Dickens Takes Part in ‘Carol’

Posted November 19, 2004 at 5:10pm

Audiences can expect to see a new adaptation of Charles Dickens’ traditional story at the Ford’s Theatre’s annual production of “A Christmas Carol: A Ghost Story of Christmas,” which opens Tuesday and runs through Jan. 2.

The adaptation, written by Michael Wilson, has Dickens come to the theater to put on a performance of “A Christmas Carol,” said Matt August, director of the production. “The ghosts of the theater help Dickens tell the story,” he said.

“The power of Dickens’ imagination wakes the ghosts to tell this morality tale of how the community and the gods have to fix Ebenezer Scrooge,” August said. “The theater comes alive for the classic telling of the story that society is sick and needs to be fixed through the sacrificial journey of one man.

“It’s not so much a holiday story as it is a parable,” he said. “Scrooge really does go through something extraordinary for the people who get to witness his journey.”

August described the production, his first at the theater, as “a wonderful, fantastical, moving version of Dickens’ classic.” He said he hopes the production is “as moving as it is reading the Dickens.”

Not only does the adaptation offer new, more fantastical scenes than the traditional version, but it also has a 24-member cast of “amazing actors” and a new design, which is “going to be gorgeous,” August said.

August described the cast, which includes children, as “very diverse.” “It’s the first time there has been diversity in ‘A Christmas Carol,’” he said.

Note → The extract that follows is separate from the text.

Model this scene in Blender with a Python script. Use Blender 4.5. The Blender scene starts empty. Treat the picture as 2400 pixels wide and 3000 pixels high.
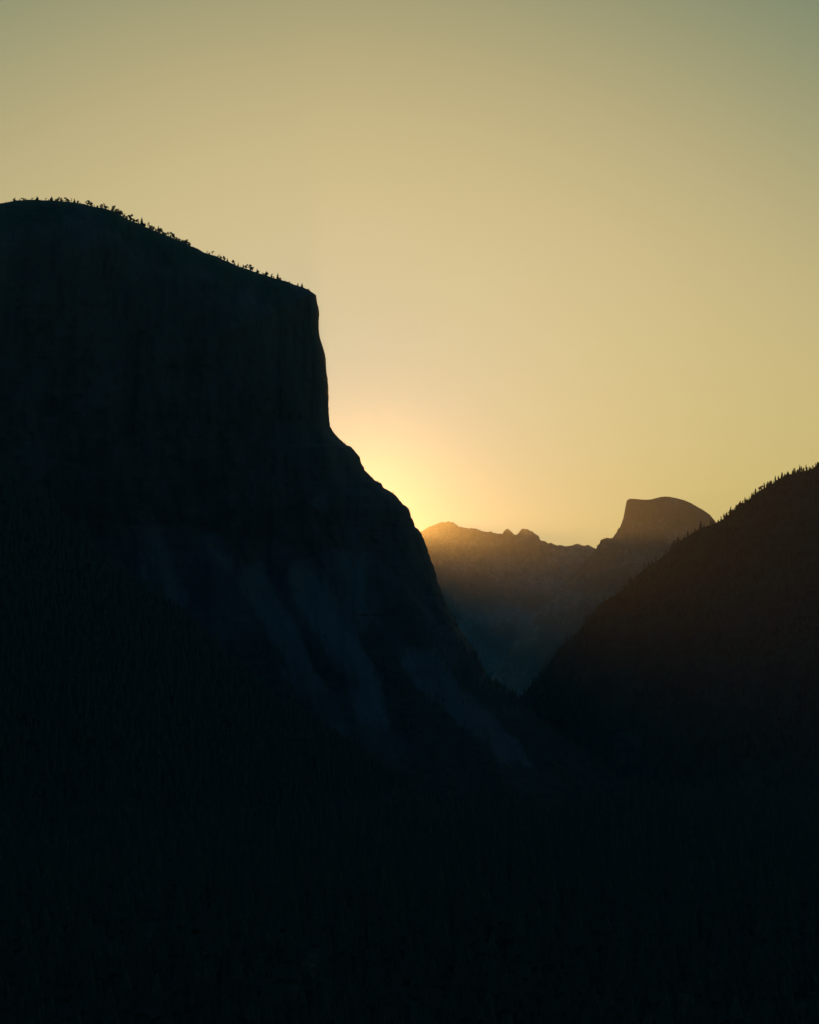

“It feels like it’s a real community that’s up there on stage,” he said. “It reflects the world that we’re in right now. There’s something in it for everyone.”

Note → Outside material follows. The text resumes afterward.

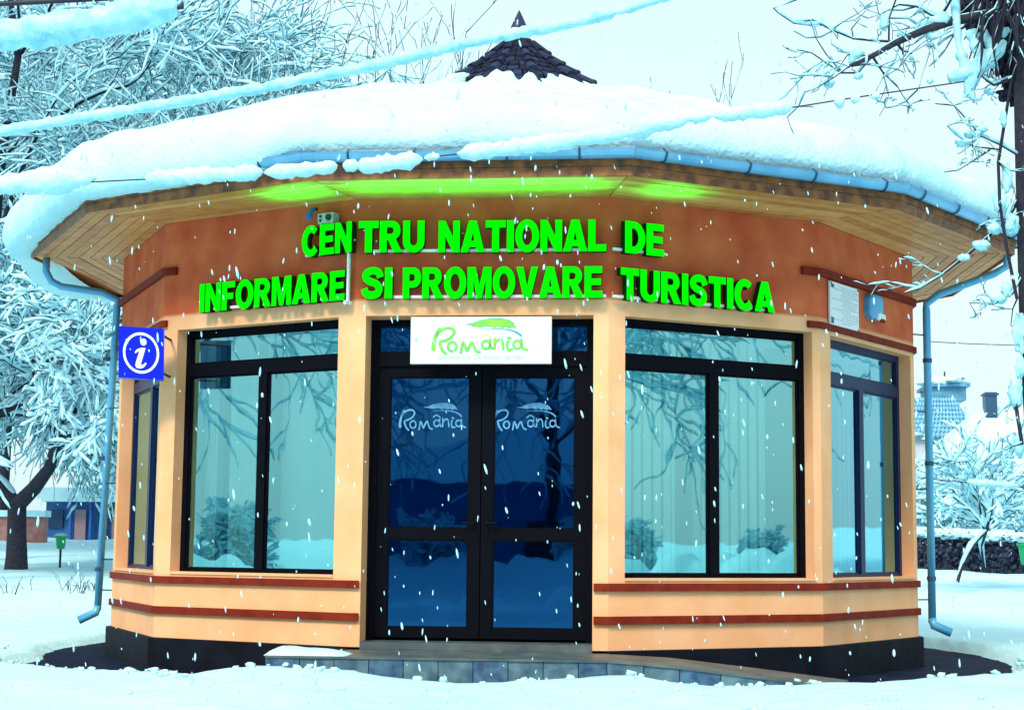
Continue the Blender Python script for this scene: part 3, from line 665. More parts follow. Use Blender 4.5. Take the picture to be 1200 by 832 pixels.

The theater has been putting on the same adaptation of “A Christmas Carol” for more than 20 years. “Everybody has been eager to see a new production,” August said.

“It’s a little daunting to know that it’s been going on for so long and has been so exquisitely performed in the past,” August said. “There is a level of expectation that we have to rise to.”

Martin Rayner, who plays the characters of Scrooge and Dickens, is “an unbelievably talented guy,” according to August, who has worked with Rayner in two previous productions in New York.

Rayner said preparing the new adaptation for production is “hard work, but the payoff will be worth it.” The adaptation “explores things in a very different way,” he said.

Rayner, who played Scrooge about 20 years ago in another company, said he was “born to be Scrooge,” because he is “little and can be mean and joyful.”

“It’s like returning to an old friend,” he said of playing Scrooge again. “Playing the same character again is a yardstick by which you can see how much you’ve grown as an actor.”

The role of Scrooge is “one of the more exhausting roles if you really commit yourself to that journey,” he said. “But I love it.”

Rayner, who also plays Dickens, said the author really did a reading of the story at a nearby theater during Abraham Lincoln’s presidency. Dickens telling the story in the play and having Lincoln’s box at the theater add “an interesting mix of supernaturality” to the play, he said.

The show will be “really artistically fulfilling for me as an individual and for us as a company,” he said. “We are focused on doing the very best that we can.”

Rayner described the performance schedule as “horrendous,” with 10 shows a week. “But we gypsies are used to it,” he said.

“Washington is quite a different audience than I’ve played before,” he said. “It would do them good to see an old geezer change his ways, to see how it’s possible to be pulled away from habitual, preconceived behavior and see the world through fresh eyes.

“The only thing that’s ever changed things in a major way is changing people’s minds,” he said. “That’s what this job is. We have no clout in the arena of commerce and politics, but we get people into a room and change their hearts.”